Google Analytics - Advanced Ecommerce Features
Google Analytics – Advanced Ecommerce Features
  • The transactions, revenue and average order values associated with “Marketing” in this dashboard are the same as the KPIs in Acquisition > Campaigns > All Campaigns report (you can view this in Standard and Enhanced reports). Google Ads campaigns will be automatically recognized, but if you want to add campaign names from other ad platforms, you will need to add UTM codes to the URLs used in ads. See Google’s campaign URL builder.
  • Internal Promotions is a report based on internal promotion codes you can add to banners or links within your own website (for example a slider on your homepage that promotes your Black Friday offers).
  • The Coupon Code report can give you the detail on coupon, or reduction, codes used by clients.
  • Affiliation reports can give you detail of which affiliate websites generated sales. By default you’ll see your own website as the sole affiliate.

To see relevant information in these reports you need to add data to the javascript tags used to send information to Google. A complete guide for developers is provided by Google.

Enhanced Ecommerce adds new reports Shopping Behavior, Checkout Behavior and Product List Performance. Shopping Behavior columns are added to the Product Performance report.

Shopping Behavior Analysis shows detail of the sales funnel starting with all sessions and product views. You can list the results by different dimensions such as country, source, campaigns or custom dimensions.

Google Analytics - Shopping Behavior
Google Analytics – Shopping Behavior

Checkout Behavior Analysis shows the detail of the sales funnel once a user has added a product to the cart. Again with the possibility of listing results by different dimensions.

Why use Google Analytics Enhanced Ecommerce Reports?

As with many types of analytics data, Enhanced Ecommerce reports may help you find ideas to optimize your website and increase sales.

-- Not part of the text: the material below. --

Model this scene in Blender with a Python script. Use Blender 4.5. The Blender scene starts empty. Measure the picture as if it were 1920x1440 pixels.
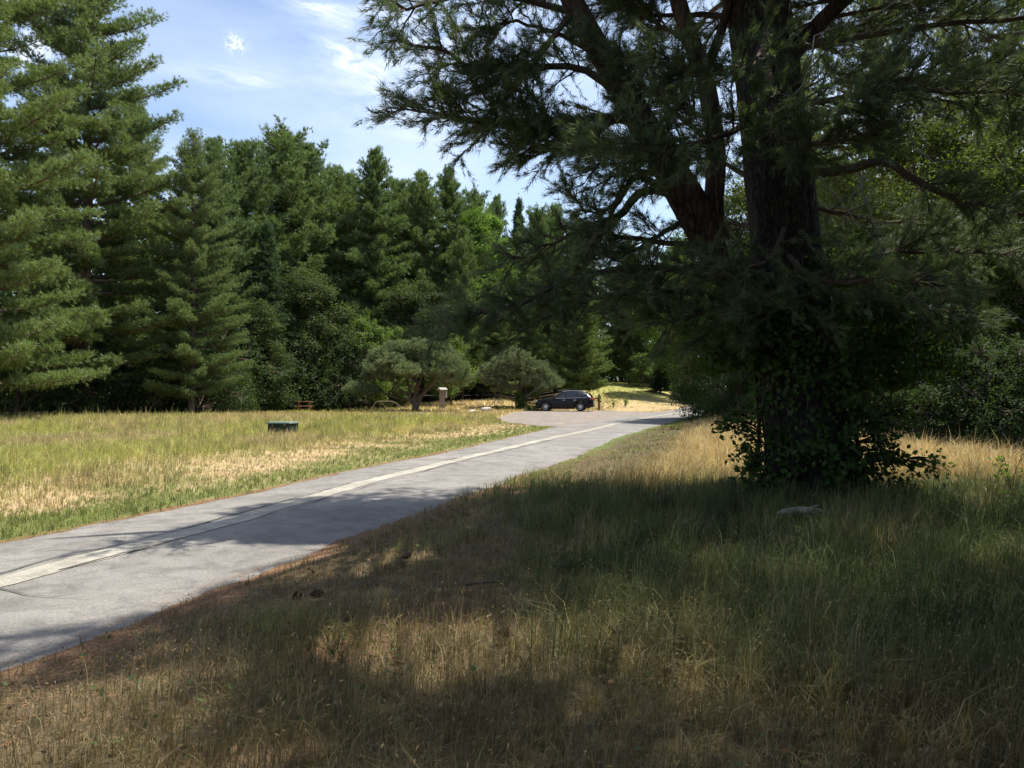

For example, you may consider that 81% drop-off from the payment page needs urgent attention. You can add new payment methods or change the wording of the page to try and reduce the drop-off and increase the number of potential clients that go through the next step. The Checkout Behavior Analysis report will then help you see if these changes really reduced this metric.

And it’s not just a metric. Logically, if you reduce your drop-off at the payment page from 81% to 80% you are increasing sales by over 5% ; 100 visits to the payment page will generate 20 rather than 19 sales. Good website analysis makes you more money without needing more visitors.

Google Analytics demo site

Many of the Google Analytics screenshots used to illustrate this article come from Google’s own demonstration account. See more information here on how to access this property from your Google Analytics account. It is a great resource for students who do not have access to live Ecommerce data.